• _STATED EXERCISE_: Reproduce each line bearing the word "More".

• _DATA SECTION_:
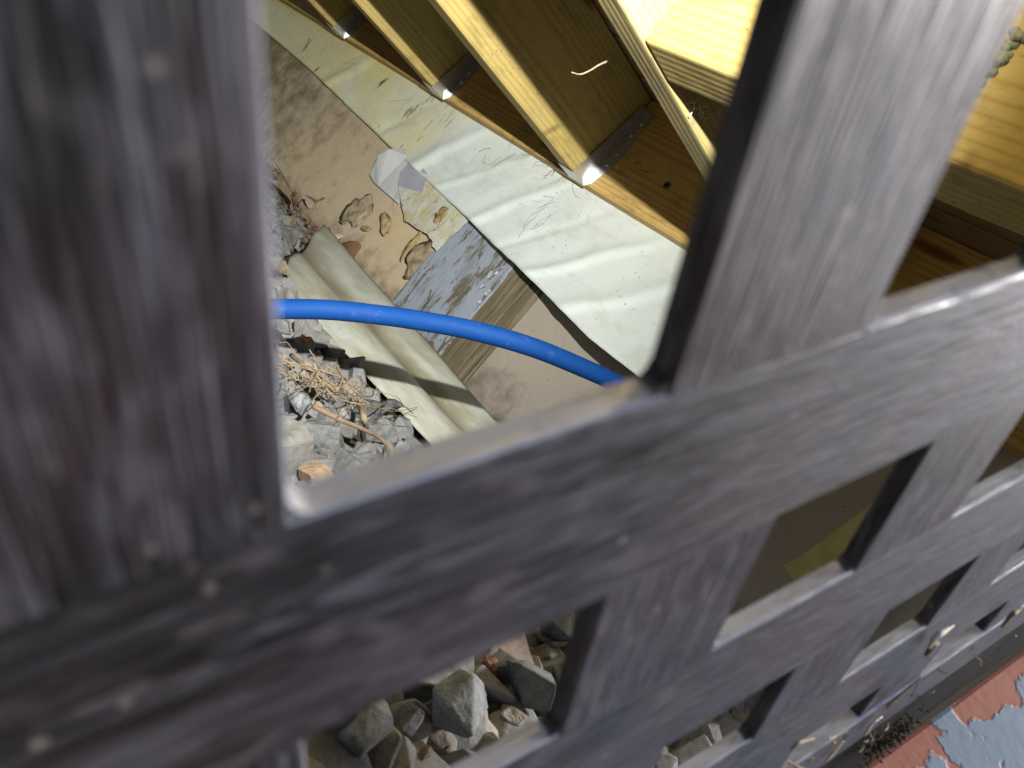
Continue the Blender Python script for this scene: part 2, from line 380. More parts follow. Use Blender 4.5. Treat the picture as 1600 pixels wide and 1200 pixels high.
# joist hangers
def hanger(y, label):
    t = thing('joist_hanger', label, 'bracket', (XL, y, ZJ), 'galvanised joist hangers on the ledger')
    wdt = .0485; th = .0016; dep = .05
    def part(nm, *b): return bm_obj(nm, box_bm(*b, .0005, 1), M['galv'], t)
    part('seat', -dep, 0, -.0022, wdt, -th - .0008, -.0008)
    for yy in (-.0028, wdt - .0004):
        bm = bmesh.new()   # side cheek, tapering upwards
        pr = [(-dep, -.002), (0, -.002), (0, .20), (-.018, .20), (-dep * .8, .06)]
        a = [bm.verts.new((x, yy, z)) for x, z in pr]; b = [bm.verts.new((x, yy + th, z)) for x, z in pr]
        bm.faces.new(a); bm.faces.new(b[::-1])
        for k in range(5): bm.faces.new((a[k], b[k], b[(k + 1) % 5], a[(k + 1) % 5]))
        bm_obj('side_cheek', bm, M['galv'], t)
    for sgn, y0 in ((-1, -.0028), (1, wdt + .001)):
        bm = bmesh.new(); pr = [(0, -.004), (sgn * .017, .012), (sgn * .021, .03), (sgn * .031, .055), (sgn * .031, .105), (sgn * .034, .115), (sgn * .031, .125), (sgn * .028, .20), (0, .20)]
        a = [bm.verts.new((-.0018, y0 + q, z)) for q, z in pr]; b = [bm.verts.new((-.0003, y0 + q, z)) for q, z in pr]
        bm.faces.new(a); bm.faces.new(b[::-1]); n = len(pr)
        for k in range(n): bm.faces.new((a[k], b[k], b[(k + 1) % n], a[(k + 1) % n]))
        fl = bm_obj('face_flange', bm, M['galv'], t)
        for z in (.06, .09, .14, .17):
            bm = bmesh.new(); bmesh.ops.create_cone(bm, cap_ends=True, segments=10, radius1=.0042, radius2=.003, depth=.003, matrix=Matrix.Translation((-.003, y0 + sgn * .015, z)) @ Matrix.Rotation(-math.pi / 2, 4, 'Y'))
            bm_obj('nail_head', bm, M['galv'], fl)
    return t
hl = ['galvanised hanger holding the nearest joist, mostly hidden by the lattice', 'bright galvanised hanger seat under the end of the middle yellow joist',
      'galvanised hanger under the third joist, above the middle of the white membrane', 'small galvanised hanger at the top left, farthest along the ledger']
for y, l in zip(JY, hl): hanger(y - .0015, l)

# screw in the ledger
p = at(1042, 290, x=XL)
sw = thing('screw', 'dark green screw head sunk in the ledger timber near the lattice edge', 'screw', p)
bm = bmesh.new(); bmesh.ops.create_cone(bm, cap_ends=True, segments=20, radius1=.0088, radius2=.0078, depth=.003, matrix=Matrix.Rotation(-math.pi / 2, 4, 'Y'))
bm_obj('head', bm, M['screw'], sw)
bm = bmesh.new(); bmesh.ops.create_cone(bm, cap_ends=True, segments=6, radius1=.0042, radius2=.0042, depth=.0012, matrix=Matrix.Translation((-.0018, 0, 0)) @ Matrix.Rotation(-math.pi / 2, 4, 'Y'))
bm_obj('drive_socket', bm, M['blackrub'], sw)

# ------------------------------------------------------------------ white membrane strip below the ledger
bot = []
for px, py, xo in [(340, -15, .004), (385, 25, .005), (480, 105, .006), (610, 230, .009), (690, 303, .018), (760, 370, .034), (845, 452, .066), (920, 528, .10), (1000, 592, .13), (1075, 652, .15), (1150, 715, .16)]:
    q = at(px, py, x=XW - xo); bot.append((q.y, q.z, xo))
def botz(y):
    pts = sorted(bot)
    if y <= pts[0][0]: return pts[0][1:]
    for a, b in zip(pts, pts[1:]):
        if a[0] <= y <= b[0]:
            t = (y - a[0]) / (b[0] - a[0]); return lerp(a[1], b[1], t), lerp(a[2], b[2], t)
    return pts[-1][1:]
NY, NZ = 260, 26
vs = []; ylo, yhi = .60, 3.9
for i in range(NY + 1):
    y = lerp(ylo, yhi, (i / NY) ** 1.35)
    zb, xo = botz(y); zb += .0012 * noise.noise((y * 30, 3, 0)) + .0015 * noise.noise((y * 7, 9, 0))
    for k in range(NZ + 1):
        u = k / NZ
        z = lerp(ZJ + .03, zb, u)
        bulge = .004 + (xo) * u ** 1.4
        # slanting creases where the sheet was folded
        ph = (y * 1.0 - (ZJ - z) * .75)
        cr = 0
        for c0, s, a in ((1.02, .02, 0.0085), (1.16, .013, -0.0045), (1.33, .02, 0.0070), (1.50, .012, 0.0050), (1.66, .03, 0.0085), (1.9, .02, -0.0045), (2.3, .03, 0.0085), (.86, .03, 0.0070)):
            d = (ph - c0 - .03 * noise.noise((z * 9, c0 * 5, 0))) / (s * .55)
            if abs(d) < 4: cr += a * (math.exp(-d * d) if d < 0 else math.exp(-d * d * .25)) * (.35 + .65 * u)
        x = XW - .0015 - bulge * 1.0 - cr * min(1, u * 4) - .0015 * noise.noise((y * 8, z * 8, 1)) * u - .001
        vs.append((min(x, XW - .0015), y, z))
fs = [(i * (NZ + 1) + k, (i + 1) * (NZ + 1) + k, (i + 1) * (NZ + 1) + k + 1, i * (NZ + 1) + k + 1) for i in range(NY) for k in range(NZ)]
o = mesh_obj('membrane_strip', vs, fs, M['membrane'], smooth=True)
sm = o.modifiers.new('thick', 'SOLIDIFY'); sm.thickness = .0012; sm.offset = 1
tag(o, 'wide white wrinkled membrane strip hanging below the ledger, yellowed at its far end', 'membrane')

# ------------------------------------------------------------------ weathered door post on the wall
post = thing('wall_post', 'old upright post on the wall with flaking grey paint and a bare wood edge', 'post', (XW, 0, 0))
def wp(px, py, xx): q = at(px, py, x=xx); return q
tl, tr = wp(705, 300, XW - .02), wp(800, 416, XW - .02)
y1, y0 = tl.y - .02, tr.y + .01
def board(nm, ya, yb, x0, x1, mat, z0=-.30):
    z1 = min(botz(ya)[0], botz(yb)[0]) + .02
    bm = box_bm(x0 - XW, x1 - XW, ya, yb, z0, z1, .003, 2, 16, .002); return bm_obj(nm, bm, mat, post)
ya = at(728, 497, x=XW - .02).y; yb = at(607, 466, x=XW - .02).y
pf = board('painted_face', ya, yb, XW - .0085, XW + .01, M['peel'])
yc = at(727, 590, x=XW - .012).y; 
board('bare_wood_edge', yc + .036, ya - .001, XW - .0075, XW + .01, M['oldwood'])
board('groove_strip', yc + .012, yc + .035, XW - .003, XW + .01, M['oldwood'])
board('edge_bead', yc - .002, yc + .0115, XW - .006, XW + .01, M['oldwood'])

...

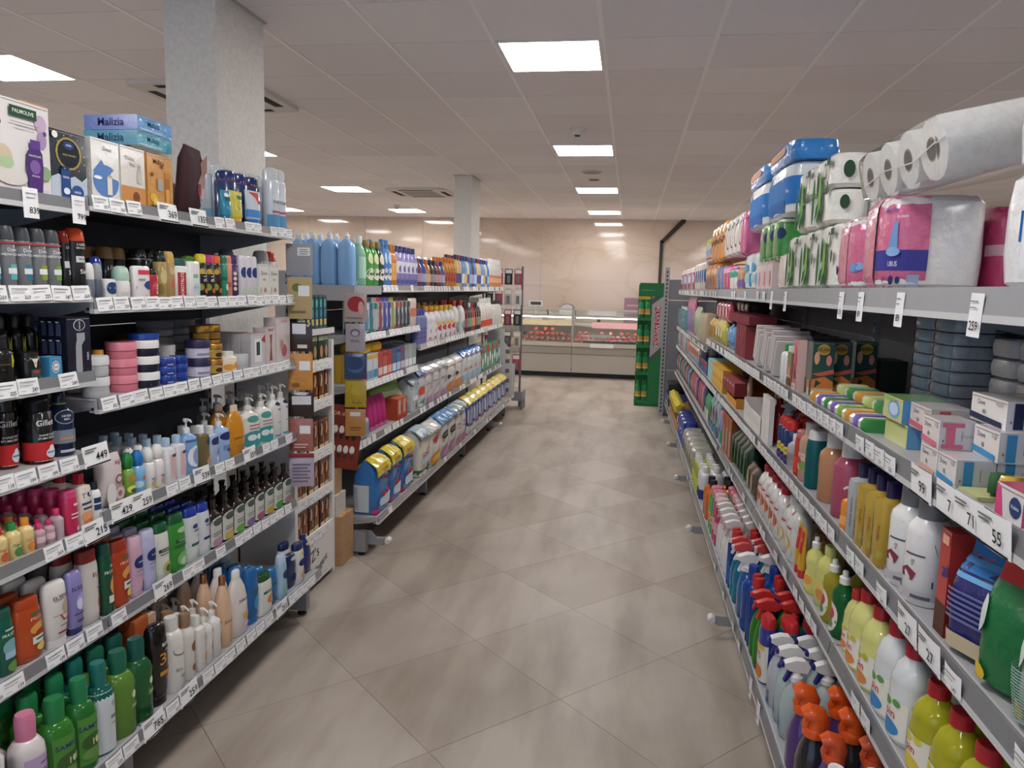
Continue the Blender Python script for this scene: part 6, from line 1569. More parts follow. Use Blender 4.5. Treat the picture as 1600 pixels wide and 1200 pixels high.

--

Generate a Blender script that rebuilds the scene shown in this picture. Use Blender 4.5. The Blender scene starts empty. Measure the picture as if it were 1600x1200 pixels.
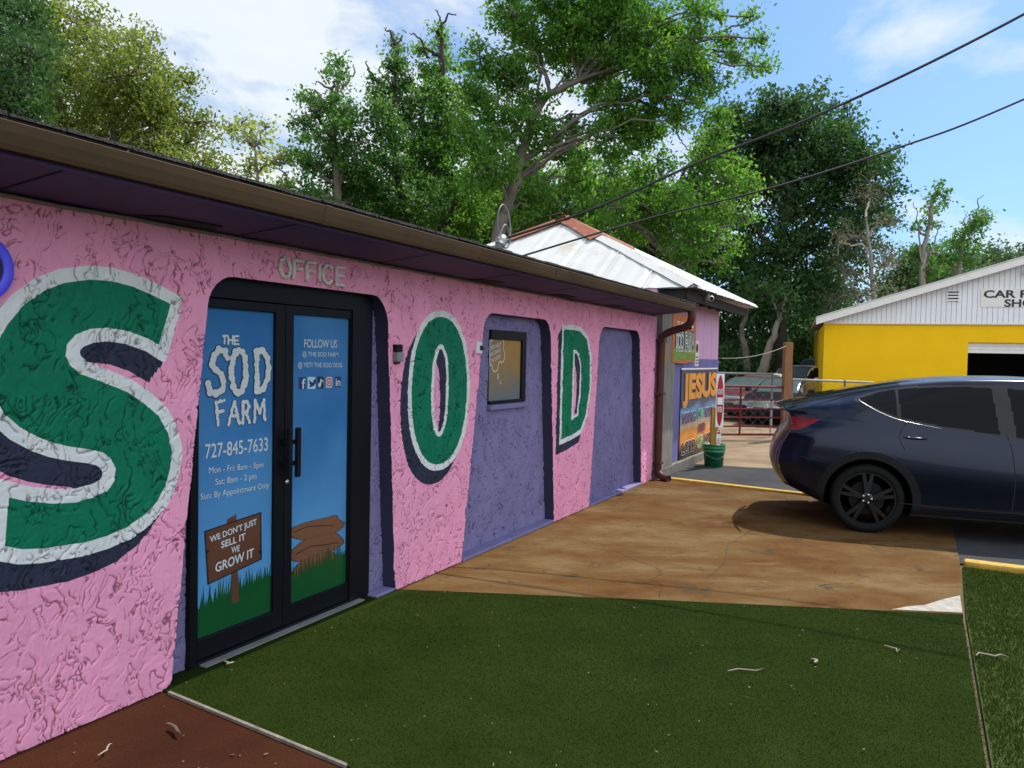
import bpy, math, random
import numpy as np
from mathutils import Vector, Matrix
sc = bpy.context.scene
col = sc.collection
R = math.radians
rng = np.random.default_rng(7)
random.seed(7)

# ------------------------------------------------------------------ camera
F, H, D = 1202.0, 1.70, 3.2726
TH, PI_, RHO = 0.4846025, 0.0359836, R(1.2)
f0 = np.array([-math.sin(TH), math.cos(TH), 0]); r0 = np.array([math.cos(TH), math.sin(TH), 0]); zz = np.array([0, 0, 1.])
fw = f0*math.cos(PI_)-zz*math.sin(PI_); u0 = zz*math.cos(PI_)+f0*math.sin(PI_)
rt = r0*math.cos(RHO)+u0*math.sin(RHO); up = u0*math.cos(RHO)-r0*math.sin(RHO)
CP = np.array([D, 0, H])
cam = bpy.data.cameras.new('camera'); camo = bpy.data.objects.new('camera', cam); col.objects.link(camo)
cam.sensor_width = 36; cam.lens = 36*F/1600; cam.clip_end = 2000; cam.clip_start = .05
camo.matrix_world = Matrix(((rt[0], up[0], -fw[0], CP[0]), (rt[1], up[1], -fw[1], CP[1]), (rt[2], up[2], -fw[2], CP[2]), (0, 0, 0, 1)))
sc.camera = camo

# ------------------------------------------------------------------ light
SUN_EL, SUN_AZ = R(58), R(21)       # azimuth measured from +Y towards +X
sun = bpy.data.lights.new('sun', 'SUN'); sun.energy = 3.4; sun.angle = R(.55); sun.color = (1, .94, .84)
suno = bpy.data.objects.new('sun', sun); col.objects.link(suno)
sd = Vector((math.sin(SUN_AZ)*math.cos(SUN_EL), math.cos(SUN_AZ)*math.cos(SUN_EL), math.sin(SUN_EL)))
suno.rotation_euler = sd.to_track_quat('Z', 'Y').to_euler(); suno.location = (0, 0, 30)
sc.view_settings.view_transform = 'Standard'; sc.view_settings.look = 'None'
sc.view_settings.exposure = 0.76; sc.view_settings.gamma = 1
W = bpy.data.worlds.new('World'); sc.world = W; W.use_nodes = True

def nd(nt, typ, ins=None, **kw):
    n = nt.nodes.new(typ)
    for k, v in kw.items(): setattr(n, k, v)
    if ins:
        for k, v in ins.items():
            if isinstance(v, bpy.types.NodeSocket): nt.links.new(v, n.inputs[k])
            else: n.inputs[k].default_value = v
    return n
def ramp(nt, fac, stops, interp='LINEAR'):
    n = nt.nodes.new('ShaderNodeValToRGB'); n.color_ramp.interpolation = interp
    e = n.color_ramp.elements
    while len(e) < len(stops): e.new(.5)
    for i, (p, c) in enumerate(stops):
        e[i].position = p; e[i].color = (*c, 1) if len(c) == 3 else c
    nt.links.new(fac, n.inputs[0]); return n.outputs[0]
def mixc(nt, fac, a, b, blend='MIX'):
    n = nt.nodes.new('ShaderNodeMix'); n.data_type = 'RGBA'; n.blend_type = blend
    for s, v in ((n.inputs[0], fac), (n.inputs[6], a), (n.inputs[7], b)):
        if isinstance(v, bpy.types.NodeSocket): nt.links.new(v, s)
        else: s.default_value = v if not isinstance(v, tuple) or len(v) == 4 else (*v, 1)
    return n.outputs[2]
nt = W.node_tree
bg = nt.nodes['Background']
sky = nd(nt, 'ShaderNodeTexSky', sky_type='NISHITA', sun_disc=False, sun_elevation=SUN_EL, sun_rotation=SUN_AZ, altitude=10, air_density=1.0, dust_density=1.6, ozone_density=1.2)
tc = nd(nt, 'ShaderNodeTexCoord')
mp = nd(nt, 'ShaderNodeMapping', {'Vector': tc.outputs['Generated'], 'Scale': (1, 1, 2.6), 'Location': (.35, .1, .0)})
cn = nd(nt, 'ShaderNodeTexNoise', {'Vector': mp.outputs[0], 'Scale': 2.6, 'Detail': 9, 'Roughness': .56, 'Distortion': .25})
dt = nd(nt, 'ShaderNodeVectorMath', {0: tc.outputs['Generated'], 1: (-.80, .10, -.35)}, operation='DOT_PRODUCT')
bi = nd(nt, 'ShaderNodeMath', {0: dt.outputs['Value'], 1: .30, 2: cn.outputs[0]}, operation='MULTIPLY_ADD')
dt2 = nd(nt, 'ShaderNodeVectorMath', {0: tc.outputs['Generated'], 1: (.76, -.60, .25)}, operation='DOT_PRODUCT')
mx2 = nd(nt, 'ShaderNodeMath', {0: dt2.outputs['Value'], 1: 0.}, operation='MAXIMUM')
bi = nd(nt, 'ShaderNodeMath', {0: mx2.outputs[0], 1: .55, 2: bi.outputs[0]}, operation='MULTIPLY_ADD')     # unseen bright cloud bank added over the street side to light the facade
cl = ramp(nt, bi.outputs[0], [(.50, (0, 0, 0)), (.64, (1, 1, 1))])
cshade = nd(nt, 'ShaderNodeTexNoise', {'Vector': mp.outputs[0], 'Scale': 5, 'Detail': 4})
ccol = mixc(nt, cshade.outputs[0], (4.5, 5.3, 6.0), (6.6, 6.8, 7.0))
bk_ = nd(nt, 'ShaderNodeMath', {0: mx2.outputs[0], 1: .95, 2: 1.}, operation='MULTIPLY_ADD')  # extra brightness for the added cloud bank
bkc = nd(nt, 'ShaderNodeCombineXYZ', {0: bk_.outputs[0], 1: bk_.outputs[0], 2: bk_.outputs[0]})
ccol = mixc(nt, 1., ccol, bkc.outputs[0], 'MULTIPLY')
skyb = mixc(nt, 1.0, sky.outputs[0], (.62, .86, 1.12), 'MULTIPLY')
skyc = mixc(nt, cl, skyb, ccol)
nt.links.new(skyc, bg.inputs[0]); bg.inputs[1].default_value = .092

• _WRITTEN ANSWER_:
Continue the Blender Python script for this scene: part 2, from line 380. More parts follow. Use Blender 4.5. Treat the picture as 1600 pixels wide and 1200 pixels high.
Continue the Blender Python script for this scene: part 6, from line 1569. More parts follow. Use Blender 4.5. Treat the picture as 1600 pixels wide and 1200 pixels high.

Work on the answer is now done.